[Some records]
* * * *
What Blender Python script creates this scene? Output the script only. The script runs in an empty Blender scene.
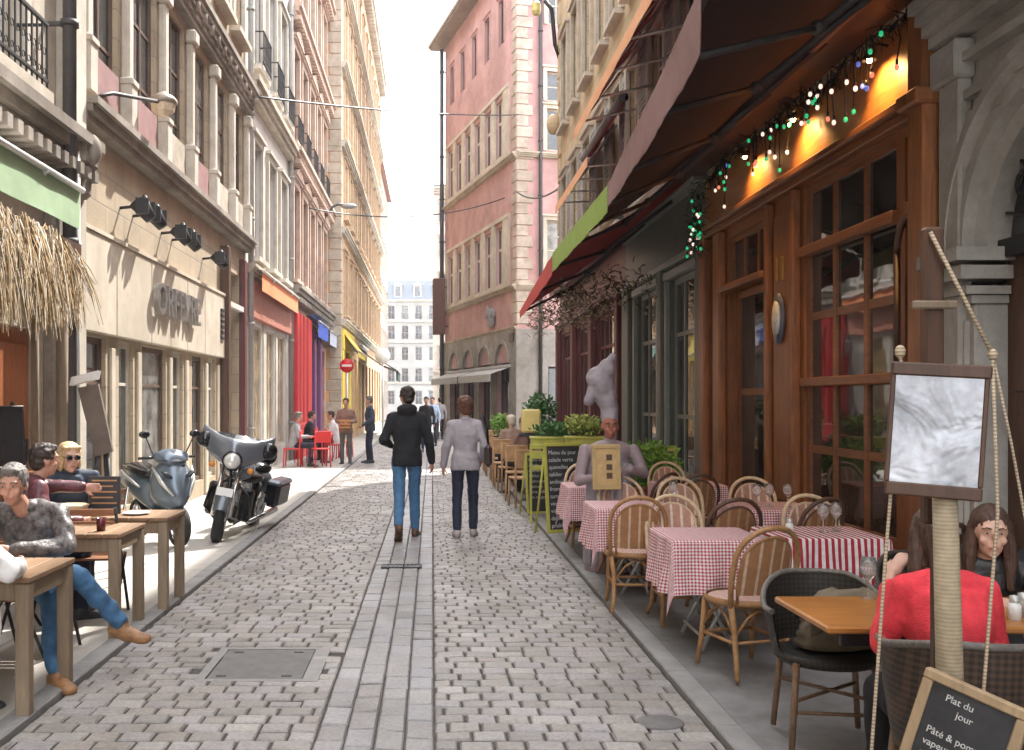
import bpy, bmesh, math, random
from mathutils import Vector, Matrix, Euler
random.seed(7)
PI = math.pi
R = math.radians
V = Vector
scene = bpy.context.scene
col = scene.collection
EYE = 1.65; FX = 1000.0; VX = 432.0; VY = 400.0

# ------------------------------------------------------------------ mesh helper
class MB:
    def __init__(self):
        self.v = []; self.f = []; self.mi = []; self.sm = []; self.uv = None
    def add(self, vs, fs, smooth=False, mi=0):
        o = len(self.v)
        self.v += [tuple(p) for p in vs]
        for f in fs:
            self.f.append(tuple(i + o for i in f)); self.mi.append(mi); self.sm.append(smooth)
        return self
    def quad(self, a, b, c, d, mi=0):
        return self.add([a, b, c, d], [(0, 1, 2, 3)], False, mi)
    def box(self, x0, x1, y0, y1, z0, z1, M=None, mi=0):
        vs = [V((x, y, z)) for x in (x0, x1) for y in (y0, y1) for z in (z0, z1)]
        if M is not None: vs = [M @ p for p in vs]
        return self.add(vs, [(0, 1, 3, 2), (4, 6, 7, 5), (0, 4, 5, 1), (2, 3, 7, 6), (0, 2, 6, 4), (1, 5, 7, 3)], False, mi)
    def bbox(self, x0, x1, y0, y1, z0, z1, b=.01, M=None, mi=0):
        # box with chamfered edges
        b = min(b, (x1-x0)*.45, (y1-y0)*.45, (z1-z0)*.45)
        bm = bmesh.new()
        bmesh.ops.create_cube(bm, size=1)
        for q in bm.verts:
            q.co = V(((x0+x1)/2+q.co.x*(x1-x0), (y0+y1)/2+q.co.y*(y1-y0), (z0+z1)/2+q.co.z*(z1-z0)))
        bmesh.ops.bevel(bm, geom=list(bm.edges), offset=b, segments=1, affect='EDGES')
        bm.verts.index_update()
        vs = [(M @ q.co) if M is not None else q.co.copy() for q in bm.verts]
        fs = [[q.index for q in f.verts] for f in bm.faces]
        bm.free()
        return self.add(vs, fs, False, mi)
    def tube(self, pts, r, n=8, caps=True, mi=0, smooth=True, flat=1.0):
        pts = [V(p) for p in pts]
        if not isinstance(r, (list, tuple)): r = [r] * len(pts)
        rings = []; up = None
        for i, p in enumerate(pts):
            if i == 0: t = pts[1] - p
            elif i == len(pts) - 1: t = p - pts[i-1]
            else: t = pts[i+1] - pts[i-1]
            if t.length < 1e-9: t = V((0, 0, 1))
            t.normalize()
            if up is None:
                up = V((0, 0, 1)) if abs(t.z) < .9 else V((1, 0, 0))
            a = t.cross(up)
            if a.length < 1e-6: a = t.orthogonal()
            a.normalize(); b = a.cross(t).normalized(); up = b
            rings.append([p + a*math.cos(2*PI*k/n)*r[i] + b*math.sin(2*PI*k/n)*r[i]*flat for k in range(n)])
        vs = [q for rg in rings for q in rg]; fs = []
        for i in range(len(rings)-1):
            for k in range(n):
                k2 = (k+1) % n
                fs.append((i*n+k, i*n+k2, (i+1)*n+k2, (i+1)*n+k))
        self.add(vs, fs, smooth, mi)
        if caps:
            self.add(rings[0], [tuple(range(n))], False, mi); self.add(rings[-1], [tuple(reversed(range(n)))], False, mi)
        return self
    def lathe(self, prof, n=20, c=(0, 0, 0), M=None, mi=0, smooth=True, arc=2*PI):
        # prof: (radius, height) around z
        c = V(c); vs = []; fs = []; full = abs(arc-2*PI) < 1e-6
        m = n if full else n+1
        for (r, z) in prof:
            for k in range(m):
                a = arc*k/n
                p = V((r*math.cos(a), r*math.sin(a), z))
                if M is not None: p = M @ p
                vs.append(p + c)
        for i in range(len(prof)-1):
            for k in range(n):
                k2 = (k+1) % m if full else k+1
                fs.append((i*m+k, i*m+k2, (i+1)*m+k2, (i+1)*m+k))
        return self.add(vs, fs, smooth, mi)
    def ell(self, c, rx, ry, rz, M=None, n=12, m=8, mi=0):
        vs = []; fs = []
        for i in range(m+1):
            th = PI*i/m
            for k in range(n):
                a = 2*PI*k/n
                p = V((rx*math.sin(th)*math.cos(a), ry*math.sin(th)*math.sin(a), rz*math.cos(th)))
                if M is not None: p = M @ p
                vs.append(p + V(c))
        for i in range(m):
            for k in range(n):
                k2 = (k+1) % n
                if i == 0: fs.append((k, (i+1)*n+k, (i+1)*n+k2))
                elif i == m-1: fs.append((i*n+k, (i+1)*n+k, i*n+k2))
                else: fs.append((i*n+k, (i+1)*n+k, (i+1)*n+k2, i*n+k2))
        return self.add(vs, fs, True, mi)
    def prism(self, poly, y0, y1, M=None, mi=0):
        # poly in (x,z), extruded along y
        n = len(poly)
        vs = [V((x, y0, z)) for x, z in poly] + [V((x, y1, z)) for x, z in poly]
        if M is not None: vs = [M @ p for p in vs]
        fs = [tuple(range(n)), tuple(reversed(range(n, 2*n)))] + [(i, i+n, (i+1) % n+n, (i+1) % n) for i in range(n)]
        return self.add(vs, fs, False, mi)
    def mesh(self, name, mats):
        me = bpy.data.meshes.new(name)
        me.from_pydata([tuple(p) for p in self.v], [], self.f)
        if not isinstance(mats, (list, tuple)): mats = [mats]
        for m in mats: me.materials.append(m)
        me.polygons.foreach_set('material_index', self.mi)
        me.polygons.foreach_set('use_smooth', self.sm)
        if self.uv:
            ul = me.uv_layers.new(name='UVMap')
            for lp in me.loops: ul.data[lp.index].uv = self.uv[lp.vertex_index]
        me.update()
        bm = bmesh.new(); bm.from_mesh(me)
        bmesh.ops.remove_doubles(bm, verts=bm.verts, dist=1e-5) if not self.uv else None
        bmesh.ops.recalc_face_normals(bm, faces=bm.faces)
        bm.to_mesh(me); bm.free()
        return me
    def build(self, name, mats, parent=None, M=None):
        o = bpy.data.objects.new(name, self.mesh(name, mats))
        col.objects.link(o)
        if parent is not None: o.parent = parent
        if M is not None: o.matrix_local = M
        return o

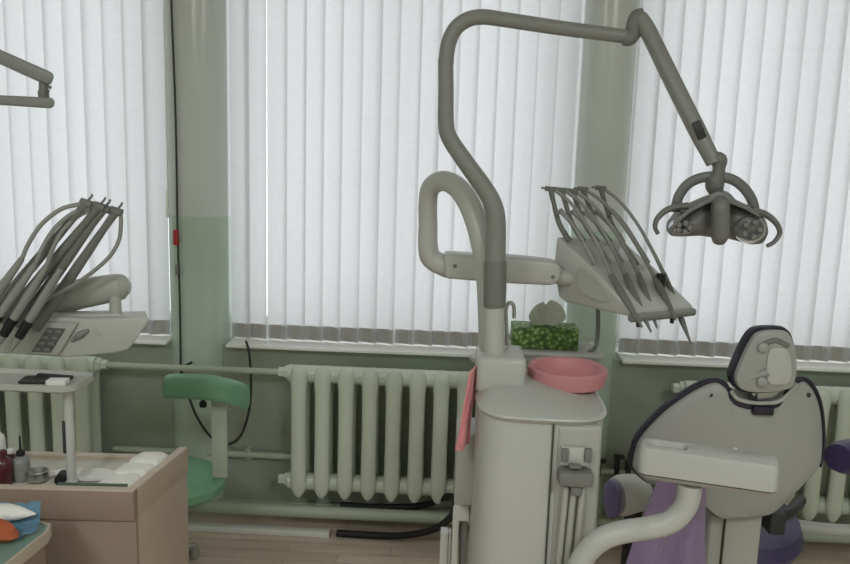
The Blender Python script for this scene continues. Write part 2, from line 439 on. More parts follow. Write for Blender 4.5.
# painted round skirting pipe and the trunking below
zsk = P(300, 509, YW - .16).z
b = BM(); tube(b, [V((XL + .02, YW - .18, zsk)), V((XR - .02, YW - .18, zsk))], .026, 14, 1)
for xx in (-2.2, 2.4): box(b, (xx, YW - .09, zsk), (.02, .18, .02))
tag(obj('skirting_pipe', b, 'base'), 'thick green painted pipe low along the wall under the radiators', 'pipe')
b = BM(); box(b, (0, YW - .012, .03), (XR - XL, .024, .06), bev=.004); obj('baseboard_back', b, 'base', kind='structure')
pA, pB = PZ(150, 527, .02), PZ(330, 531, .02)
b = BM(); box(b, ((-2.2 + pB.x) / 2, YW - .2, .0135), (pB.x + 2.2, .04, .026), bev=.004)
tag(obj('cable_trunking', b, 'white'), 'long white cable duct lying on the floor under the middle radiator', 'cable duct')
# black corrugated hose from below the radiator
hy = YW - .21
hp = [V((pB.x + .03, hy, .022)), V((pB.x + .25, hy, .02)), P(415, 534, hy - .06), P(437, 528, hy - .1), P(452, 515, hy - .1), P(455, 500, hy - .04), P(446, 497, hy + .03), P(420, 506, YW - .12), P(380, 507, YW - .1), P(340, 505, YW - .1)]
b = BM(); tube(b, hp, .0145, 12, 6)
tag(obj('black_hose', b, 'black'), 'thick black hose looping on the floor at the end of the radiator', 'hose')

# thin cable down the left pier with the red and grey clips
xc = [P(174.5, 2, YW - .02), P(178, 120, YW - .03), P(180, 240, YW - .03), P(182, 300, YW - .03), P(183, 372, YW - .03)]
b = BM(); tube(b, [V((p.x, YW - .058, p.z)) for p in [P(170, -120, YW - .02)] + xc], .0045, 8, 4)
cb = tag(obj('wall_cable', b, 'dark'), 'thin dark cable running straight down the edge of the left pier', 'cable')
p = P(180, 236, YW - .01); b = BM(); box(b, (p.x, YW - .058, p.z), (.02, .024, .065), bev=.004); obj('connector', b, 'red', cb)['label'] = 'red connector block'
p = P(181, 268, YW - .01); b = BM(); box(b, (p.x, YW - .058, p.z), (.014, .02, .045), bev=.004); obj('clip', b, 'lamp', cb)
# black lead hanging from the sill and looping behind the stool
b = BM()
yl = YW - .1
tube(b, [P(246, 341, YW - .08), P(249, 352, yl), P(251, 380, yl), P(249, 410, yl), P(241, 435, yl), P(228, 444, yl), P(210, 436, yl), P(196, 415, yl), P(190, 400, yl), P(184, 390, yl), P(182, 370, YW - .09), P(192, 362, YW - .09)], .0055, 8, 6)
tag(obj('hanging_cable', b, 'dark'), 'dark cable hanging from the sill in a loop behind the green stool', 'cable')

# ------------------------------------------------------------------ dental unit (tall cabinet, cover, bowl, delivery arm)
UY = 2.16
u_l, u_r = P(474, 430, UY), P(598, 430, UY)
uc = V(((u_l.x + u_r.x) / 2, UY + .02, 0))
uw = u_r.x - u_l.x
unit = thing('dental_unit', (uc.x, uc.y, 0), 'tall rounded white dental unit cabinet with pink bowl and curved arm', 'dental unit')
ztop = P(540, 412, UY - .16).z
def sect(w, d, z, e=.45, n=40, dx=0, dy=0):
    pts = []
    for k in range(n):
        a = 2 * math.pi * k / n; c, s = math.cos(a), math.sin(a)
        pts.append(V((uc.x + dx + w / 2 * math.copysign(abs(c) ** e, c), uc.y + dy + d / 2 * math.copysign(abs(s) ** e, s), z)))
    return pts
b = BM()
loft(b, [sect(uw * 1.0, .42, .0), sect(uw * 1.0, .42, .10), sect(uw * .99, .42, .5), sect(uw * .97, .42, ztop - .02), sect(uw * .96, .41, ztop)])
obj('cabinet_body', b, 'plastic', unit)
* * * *
• [Task directions]:
Leave out the pictures and repeat the lines from the start of the material through the line with "EYE = 1.65;", inclusive.

• [Correct output]:
What Blender Python script creates this scene? Output the script only. The script runs in an empty Blender scene.
import bpy, bmesh, math, random
from mathutils import Vector, Matrix, Euler
random.seed(7)
PI = math.pi
R = math.radians
V = Vector
scene = bpy.context.scene
col = scene.collection
EYE = 1.65; FX = 1000.0; VX = 432.0; VY = 400.0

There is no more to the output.